It turned out that the Systems Administrator had not been watching the cricket, because it rained all day yesterday in Chelmsford and so the SA and friends had to content themselves with a curry instead. The rain was very late to arrive here. As evening drew on it began to drizzle lightly, and I held off watering the pots outside because the Met Office forecast was adamant that heavy rain was expected for twelve solid hours and there didn't seem any point in watering them if they were going to be soaked anyway. Two hours after they said it was raining there was still nothing but drizzle, and the SA showed me on the rain radar how vast areas of downpour were engulfing London and the Home Counties, moving north but staying just the other side of Colchester.
Eventually in the night it began to rain, and by morning there was a good inch of water in the green garden tubs standing by the front door. The tubs have sloping sides, so there was not as much as an inch of actual rain, and while I could have measured the diameter of the top and bottom of the tub and calculated the ratio of their areas and so the depth of rain that had fallen on the garden, I didn't, but it must have been a useful amount.
The rain has been followed not by marvelously fresh, clean air and clear skies, but by cloud and gusty wind. Isn't that the way with British summers? It was one of the reasons why we gave up sailing, too many holidays spent scuttling from port to port in half a gale punctuated by two or three days spent sitting watching a full gale.
The Systems Administrator helped me sort out my remaining photos for the music society website. I was convinced I had Adobe Photoshop on my laptop, but that must have been on my old machine. I now have the free editing software paint.NET installed. I don't really understand why people want to give me free software, but if they do that's fine. The Polish accordionist's website defeated even the SA's attempts to download a photo in any format my machine could process, and so I learned to do screen grabs as well. I thought when volunteering to help with the music society's website that the main benefit to me would be forcing me to learn stuff I wouldn't otherwise. It means the SA is de facto volunteering as well, but I did check that would be OK before going ahead.

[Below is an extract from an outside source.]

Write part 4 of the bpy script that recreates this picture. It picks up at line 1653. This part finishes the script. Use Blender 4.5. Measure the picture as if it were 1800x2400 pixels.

This evening I am due to talk about the woodland charity. I have checked through the slides (or technically speaking digital images, but I still think of them as slides), since I haven't done the talk for a while, and had a look at the charity's website to see what's new. If you put your location into a search box on the charity's website it will list the local woods open to the public, in ascending order of distance away from you. There is only one small snag, which is that it fails to take account of the coastline of Essex and so believes that Southminster is less than ten miles from West Mersea. It might be, if you are a seagull, but not when you have to drive off the island and all the way up to Maldon to cross the river Blackwater before heading back out into the Dengie Peninsula.